**Collected data**
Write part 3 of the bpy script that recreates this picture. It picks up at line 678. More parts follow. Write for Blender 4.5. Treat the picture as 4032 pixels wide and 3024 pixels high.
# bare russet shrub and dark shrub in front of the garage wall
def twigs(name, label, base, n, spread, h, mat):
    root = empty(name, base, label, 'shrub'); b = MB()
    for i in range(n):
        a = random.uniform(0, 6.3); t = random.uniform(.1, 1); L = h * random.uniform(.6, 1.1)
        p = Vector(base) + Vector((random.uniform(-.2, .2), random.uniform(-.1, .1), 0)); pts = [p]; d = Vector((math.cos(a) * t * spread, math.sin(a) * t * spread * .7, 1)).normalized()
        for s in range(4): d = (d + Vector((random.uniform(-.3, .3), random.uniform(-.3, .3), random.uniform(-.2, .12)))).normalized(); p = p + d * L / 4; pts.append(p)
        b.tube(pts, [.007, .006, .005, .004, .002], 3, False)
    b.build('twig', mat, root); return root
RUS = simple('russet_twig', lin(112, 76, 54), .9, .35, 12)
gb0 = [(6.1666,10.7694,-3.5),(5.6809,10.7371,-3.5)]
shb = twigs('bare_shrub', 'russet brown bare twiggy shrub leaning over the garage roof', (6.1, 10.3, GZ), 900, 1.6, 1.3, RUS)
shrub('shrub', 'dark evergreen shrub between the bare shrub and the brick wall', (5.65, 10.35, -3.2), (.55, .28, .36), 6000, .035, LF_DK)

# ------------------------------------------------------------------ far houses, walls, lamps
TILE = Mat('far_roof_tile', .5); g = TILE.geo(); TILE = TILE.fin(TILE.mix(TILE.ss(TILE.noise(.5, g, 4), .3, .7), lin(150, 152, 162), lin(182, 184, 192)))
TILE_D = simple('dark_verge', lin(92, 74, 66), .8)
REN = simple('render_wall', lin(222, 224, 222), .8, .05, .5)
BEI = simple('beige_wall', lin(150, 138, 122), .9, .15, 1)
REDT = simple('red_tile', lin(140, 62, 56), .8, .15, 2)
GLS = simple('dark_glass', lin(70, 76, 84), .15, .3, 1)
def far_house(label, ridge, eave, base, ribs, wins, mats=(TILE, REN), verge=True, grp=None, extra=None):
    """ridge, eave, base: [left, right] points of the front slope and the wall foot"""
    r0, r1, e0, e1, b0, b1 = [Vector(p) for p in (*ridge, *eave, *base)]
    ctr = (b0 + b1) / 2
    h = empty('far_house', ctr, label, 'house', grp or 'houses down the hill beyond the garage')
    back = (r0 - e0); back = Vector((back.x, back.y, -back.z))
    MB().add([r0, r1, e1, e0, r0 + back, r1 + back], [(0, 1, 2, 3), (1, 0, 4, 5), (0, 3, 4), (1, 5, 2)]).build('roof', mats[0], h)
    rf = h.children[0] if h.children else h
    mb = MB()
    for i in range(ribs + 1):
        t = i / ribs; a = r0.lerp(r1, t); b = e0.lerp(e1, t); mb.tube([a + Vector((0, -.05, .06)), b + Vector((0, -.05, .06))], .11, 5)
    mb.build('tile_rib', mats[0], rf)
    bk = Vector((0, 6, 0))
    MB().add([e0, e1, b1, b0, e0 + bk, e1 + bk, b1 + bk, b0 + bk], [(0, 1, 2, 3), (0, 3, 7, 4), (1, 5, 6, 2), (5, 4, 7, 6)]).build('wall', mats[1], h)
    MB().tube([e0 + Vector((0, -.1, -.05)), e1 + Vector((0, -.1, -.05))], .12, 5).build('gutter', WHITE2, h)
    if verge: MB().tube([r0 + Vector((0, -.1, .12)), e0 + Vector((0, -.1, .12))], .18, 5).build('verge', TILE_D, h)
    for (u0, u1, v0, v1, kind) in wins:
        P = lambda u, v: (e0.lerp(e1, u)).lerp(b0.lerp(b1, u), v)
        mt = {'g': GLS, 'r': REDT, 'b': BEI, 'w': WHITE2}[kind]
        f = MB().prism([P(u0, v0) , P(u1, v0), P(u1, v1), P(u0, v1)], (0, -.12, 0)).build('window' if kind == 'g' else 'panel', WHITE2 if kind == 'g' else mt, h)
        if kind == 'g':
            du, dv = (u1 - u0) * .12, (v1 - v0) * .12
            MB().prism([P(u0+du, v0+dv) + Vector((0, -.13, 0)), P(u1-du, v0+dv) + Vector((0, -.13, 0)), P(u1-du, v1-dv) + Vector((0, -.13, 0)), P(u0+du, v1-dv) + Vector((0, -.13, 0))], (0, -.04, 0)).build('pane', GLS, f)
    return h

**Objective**
Using the listing above, retype each line exactly.

**Complete output**
Write part 3 of the bpy script that recreates this picture. It picks up at line 678. More parts follow. Write for Blender 4.5. Treat the picture as 4032 pixels wide and 3024 pixels high.
# bare russet shrub and dark shrub in front of the garage wall
def twigs(name, label, base, n, spread, h, mat):
    root = empty(name, base, label, 'shrub'); b = MB()
    for i in range(n):
        a = random.uniform(0, 6.3); t = random.uniform(.1, 1); L = h * random.uniform(.6, 1.1)
        p = Vector(base) + Vector((random.uniform(-.2, .2), random.uniform(-.1, .1), 0)); pts = [p]; d = Vector((math.cos(a) * t * spread, math.sin(a) * t * spread * .7, 1)).normalized()
        for s in range(4): d = (d + Vector((random.uniform(-.3, .3), random.uniform(-.3, .3), random.uniform(-.2, .12)))).normalized(); p = p + d * L / 4; pts.append(p)
        b.tube(pts, [.007, .006, .005, .004, .002], 3, False)
    b.build('twig', mat, root); return root
RUS = simple('russet_twig', lin(112, 76, 54), .9, .35, 12)
gb0 = [(6.1666,10.7694,-3.5),(5.6809,10.7371,-3.5)]
shb = twigs('bare_shrub', 'russet brown bare twiggy shrub leaning over the garage roof', (6.1, 10.3, GZ), 900, 1.6, 1.3, RUS)
shrub('shrub', 'dark evergreen shrub between the bare shrub and the brick wall', (5.65, 10.35, -3.2), (.55, .28, .36), 6000, .035, LF_DK)

# ------------------------------------------------------------------ far houses, walls, lamps
TILE = Mat('far_roof_tile', .5); g = TILE.geo(); TILE = TILE.fin(TILE.mix(TILE.ss(TILE.noise(.5, g, 4), .3, .7), lin(150, 152, 162), lin(182, 184, 192)))
TILE_D = simple('dark_verge', lin(92, 74, 66), .8)
REN = simple('render_wall', lin(222, 224, 222), .8, .05, .5)
BEI = simple('beige_wall', lin(150, 138, 122), .9, .15, 1)
REDT = simple('red_tile', lin(140, 62, 56), .8, .15, 2)
GLS = simple('dark_glass', lin(70, 76, 84), .15, .3, 1)
def far_house(label, ridge, eave, base, ribs, wins, mats=(TILE, REN), verge=True, grp=None, extra=None):
    """ridge, eave, base: [left, right] points of the front slope and the wall foot"""
    r0, r1, e0, e1, b0, b1 = [Vector(p) for p in (*ridge, *eave, *base)]
    ctr = (b0 + b1) / 2
    h = empty('far_house', ctr, label, 'house', grp or 'houses down the hill beyond the garage')
    back = (r0 - e0); back = Vector((back.x, back.y, -back.z))
    MB().add([r0, r1, e1, e0, r0 + back, r1 + back], [(0, 1, 2, 3), (1, 0, 4, 5), (0, 3, 4), (1, 5, 2)]).build('roof', mats[0], h)
    rf = h.children[0] if h.children else h
    mb = MB()
    for i in range(ribs + 1):
        t = i / ribs; a = r0.lerp(r1, t); b = e0.lerp(e1, t); mb.tube([a + Vector((0, -.05, .06)), b + Vector((0, -.05, .06))], .11, 5)
    mb.build('tile_rib', mats[0], rf)
    bk = Vector((0, 6, 0))
    MB().add([e0, e1, b1, b0, e0 + bk, e1 + bk, b1 + bk, b0 + bk], [(0, 1, 2, 3), (0, 3, 7, 4), (1, 5, 6, 2), (5, 4, 7, 6)]).build('wall', mats[1], h)
    MB().tube([e0 + Vector((0, -.1, -.05)), e1 + Vector((0, -.1, -.05))], .12, 5).build('gutter', WHITE2, h)
    if verge: MB().tube([r0 + Vector((0, -.1, .12)), e0 + Vector((0, -.1, .12))], .18, 5).build('verge', TILE_D, h)
    for (u0, u1, v0, v1, kind) in wins:
        P = lambda u, v: (e0.lerp(e1, u)).lerp(b0.lerp(b1, u), v)
        mt = {'g': GLS, 'r': REDT, 'b': BEI, 'w': WHITE2}[kind]
        f = MB().prism([P(u0, v0) , P(u1, v0), P(u1, v1), P(u0, v1)], (0, -.12, 0)).build('window' if kind == 'g' else 'panel', WHITE2 if kind == 'g' else mt, h)
        if kind == 'g':
            du, dv = (u1 - u0) * .12, (v1 - v0) * .12
            MB().prism([P(u0+du, v0+dv) + Vector((0, -.13, 0)), P(u1-du, v0+dv) + Vector((0, -.13, 0)), P(u1-du, v1-dv) + Vector((0, -.13, 0)), P(u0+du, v1-dv) + Vector((0, -.13, 0))], (0, -.04, 0)).build('pane', GLS, f)
    return h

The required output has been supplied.